> _STATED TASK_
Word for word, restate the lines from the start of the data below through the line containing "mb.build('nail', MAT['brass'], base, True)".

··········

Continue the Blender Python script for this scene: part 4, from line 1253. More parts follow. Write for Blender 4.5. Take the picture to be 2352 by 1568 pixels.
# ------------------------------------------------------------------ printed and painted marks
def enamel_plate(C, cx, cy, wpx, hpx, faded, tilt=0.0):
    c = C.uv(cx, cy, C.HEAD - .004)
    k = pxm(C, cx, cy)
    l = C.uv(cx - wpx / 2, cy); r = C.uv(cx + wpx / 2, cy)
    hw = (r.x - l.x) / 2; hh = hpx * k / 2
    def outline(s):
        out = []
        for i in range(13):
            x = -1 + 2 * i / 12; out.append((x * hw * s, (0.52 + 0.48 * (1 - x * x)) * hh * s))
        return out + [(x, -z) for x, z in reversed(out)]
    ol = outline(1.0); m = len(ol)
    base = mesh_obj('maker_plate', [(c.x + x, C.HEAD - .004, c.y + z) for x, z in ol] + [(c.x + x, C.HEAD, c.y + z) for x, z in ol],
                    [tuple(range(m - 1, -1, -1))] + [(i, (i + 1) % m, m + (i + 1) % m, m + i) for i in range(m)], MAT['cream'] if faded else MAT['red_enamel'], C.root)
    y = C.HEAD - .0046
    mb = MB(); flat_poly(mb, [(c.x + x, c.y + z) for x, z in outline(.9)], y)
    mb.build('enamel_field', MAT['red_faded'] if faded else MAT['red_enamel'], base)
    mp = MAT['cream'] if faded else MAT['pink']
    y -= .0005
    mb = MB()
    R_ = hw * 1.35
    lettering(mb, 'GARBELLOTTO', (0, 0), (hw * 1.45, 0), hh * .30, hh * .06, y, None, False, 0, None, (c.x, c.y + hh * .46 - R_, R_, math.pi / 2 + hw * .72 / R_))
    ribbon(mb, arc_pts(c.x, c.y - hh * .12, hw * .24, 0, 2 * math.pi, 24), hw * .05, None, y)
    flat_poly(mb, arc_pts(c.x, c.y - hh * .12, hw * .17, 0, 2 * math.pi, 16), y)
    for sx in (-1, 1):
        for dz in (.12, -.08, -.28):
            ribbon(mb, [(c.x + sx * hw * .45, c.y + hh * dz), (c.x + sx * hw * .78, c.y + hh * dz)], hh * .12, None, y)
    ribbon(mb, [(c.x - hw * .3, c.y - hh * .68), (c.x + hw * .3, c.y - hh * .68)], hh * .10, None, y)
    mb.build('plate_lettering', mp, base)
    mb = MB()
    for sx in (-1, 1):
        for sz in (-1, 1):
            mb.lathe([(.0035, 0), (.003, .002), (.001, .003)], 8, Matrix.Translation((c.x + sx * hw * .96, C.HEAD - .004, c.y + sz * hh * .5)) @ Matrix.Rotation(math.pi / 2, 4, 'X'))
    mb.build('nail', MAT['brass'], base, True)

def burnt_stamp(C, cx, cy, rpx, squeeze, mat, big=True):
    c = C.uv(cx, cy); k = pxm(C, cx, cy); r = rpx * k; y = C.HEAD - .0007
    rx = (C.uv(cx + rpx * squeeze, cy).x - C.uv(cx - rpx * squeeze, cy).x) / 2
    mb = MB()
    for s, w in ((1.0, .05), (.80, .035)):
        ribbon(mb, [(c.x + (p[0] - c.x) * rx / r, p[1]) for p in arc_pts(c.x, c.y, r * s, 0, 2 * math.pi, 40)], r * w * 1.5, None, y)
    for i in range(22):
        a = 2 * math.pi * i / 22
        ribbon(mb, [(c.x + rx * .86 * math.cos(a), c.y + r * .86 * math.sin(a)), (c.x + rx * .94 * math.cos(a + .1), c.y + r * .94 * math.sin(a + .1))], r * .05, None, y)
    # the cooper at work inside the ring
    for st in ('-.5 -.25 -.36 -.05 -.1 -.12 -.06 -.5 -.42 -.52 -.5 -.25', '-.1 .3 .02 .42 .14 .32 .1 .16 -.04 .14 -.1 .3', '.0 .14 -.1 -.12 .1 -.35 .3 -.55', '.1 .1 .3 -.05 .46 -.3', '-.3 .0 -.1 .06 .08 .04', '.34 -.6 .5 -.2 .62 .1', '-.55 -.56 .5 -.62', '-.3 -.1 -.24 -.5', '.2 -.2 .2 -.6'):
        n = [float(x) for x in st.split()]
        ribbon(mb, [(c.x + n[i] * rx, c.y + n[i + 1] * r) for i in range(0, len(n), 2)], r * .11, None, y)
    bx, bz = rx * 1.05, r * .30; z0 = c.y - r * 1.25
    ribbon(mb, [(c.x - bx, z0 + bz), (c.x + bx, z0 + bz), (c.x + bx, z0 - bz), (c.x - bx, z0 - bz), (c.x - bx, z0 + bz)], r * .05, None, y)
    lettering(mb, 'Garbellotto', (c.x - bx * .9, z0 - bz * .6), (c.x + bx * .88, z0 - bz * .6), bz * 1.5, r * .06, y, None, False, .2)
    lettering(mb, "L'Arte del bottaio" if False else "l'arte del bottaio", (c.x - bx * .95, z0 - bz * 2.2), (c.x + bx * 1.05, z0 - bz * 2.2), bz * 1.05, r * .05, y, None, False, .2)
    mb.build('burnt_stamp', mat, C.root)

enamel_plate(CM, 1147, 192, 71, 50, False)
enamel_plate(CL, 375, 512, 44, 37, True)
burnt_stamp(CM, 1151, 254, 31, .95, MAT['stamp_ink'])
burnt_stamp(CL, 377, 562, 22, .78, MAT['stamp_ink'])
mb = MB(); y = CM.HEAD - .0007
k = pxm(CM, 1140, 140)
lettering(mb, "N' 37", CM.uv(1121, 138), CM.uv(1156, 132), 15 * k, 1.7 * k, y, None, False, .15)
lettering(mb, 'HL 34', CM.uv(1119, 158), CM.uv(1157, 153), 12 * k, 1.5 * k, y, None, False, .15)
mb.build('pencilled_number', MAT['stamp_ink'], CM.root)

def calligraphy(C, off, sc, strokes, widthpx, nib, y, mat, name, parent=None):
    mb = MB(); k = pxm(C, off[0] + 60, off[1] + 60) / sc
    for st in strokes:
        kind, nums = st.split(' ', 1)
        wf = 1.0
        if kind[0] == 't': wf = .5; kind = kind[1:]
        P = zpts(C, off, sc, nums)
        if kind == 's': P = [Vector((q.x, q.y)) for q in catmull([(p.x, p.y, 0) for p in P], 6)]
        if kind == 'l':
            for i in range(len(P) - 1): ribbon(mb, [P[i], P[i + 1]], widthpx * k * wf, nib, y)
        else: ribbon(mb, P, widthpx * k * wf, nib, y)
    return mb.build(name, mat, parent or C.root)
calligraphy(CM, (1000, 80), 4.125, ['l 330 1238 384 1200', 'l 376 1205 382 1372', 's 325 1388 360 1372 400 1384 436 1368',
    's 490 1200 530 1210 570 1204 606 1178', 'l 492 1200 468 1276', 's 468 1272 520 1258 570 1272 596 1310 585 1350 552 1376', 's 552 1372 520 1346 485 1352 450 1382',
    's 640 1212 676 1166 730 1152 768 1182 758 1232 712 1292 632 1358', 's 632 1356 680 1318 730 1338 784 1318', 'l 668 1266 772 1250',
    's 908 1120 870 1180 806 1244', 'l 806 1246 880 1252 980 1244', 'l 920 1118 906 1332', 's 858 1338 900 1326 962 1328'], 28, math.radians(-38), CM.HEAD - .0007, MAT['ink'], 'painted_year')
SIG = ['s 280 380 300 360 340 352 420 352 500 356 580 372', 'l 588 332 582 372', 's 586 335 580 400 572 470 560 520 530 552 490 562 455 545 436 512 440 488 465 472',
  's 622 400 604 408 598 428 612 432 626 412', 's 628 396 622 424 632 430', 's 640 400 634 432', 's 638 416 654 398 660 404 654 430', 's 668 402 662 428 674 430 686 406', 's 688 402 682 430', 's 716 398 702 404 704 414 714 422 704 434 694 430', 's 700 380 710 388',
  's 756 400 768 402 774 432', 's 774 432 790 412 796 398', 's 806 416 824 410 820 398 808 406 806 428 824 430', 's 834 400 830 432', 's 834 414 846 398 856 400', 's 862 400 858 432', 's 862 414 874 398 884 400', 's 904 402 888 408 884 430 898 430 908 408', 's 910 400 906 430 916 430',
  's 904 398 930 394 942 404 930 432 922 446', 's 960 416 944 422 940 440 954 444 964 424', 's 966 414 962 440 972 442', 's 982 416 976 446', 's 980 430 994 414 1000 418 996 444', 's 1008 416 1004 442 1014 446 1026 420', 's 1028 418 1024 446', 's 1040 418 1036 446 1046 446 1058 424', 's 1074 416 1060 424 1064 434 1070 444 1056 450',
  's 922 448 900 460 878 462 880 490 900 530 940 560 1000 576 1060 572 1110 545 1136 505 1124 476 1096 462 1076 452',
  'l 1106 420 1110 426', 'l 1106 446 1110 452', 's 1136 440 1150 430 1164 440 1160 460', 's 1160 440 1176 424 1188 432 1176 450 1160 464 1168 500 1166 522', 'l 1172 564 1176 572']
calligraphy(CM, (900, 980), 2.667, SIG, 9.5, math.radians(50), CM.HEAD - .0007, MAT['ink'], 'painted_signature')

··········

> _CORRECT RESULT_
Continue the Blender Python script for this scene: part 4, from line 1253. More parts follow. Write for Blender 4.5. Take the picture to be 2352 by 1568 pixels.
# ------------------------------------------------------------------ printed and painted marks
def enamel_plate(C, cx, cy, wpx, hpx, faded, tilt=0.0):
    c = C.uv(cx, cy, C.HEAD - .004)
    k = pxm(C, cx, cy)
    l = C.uv(cx - wpx / 2, cy); r = C.uv(cx + wpx / 2, cy)
    hw = (r.x - l.x) / 2; hh = hpx * k / 2
    def outline(s):
        out = []
        for i in range(13):
            x = -1 + 2 * i / 12; out.append((x * hw * s, (0.52 + 0.48 * (1 - x * x)) * hh * s))
        return out + [(x, -z) for x, z in reversed(out)]
    ol = outline(1.0); m = len(ol)
    base = mesh_obj('maker_plate', [(c.x + x, C.HEAD - .004, c.y + z) for x, z in ol] + [(c.x + x, C.HEAD, c.y + z) for x, z in ol],
                    [tuple(range(m - 1, -1, -1))] + [(i, (i + 1) % m, m + (i + 1) % m, m + i) for i in range(m)], MAT['cream'] if faded else MAT['red_enamel'], C.root)
    y = C.HEAD - .0046
    mb = MB(); flat_poly(mb, [(c.x + x, c.y + z) for x, z in outline(.9)], y)
    mb.build('enamel_field', MAT['red_faded'] if faded else MAT['red_enamel'], base)
    mp = MAT['cream'] if faded else MAT['pink']
    y -= .0005
    mb = MB()
    R_ = hw * 1.35
    lettering(mb, 'GARBELLOTTO', (0, 0), (hw * 1.45, 0), hh * .30, hh * .06, y, None, False, 0, None, (c.x, c.y + hh * .46 - R_, R_, math.pi / 2 + hw * .72 / R_))
    ribbon(mb, arc_pts(c.x, c.y - hh * .12, hw * .24, 0, 2 * math.pi, 24), hw * .05, None, y)
    flat_poly(mb, arc_pts(c.x, c.y - hh * .12, hw * .17, 0, 2 * math.pi, 16), y)
    for sx in (-1, 1):
        for dz in (.12, -.08, -.28):
            ribbon(mb, [(c.x + sx * hw * .45, c.y + hh * dz), (c.x + sx * hw * .78, c.y + hh * dz)], hh * .12, None, y)
    ribbon(mb, [(c.x - hw * .3, c.y - hh * .68), (c.x + hw * .3, c.y - hh * .68)], hh * .10, None, y)
    mb.build('plate_lettering', mp, base)
    mb = MB()
    for sx in (-1, 1):
        for sz in (-1, 1):
            mb.lathe([(.0035, 0), (.003, .002), (.001, .003)], 8, Matrix.Translation((c.x + sx * hw * .96, C.HEAD - .004, c.y + sz * hh * .5)) @ Matrix.Rotation(math.pi / 2, 4, 'X'))
    mb.build('nail', MAT['brass'], base, True)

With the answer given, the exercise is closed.